• Directions for this task:
Copy out exactly the lines from the start of the data to the line containing "COL = SC.collection". Include both.

++++ Data shown ++++

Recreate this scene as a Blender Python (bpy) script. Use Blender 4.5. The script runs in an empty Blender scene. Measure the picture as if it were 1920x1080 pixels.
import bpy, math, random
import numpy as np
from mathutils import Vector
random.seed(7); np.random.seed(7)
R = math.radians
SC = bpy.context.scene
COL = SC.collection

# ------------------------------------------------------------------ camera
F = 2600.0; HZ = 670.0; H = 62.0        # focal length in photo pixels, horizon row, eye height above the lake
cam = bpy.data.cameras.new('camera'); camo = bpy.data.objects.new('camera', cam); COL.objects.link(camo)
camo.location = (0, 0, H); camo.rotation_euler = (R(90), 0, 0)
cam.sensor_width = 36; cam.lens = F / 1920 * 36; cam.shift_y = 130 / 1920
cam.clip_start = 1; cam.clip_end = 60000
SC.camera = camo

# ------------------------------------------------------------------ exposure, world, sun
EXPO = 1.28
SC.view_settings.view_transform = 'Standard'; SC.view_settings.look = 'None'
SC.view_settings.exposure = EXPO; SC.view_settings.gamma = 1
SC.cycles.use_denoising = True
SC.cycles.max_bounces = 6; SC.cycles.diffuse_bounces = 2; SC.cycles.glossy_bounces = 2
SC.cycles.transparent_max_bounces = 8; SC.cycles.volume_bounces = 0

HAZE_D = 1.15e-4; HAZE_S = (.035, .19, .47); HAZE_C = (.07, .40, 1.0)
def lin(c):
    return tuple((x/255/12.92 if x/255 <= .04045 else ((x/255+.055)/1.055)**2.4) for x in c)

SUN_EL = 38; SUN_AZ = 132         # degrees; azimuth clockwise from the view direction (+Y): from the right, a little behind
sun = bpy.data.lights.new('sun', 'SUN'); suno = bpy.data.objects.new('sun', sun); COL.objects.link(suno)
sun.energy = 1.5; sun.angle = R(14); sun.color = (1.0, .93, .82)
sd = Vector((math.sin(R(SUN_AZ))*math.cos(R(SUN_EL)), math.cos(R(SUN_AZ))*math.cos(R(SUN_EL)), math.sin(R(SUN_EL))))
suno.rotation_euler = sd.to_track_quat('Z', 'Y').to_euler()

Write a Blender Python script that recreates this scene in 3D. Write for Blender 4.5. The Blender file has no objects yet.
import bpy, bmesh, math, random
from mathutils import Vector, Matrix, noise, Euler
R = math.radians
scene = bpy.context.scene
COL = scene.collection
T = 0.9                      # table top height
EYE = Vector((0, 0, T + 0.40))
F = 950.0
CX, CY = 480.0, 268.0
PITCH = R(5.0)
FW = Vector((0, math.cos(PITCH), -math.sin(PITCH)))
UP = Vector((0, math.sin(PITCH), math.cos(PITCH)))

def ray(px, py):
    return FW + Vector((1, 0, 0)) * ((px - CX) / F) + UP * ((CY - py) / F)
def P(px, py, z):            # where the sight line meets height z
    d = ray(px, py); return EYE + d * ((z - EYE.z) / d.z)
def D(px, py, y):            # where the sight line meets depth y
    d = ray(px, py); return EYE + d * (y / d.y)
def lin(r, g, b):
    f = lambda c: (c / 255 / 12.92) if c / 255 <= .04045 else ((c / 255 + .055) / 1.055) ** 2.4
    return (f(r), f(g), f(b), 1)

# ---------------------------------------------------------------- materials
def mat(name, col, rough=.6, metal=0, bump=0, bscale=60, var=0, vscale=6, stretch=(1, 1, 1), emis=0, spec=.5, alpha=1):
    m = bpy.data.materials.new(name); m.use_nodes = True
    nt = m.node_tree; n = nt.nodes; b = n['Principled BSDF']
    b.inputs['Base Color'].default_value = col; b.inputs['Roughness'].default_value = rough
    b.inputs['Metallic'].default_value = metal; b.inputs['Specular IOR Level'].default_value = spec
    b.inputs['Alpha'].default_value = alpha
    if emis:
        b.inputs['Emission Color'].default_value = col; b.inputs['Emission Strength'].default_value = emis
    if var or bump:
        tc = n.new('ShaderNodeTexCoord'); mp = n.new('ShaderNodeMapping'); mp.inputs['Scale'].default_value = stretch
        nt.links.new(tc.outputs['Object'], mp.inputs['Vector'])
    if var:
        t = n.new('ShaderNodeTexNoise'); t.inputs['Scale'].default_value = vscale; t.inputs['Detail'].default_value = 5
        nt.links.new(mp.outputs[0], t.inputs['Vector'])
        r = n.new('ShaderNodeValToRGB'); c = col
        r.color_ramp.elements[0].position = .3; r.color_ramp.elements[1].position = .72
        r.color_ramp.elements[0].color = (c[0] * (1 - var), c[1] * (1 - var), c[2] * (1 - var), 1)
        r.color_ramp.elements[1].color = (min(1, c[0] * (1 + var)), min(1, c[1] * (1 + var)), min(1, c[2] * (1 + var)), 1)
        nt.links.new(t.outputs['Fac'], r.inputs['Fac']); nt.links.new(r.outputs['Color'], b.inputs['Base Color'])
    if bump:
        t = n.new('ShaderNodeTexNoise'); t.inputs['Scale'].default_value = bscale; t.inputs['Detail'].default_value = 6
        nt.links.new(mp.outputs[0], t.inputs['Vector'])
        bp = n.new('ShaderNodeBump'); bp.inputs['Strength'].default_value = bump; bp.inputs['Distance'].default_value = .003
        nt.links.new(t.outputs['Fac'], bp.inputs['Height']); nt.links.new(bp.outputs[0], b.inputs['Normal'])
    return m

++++

• Response for this exercise:
Recreate this scene as a Blender Python (bpy) script. Use Blender 4.5. The script runs in an empty Blender scene. Measure the picture as if it were 1920x1080 pixels.
import bpy, math, random
import numpy as np
from mathutils import Vector
random.seed(7); np.random.seed(7)
R = math.radians
SC = bpy.context.scene
COL = SC.collection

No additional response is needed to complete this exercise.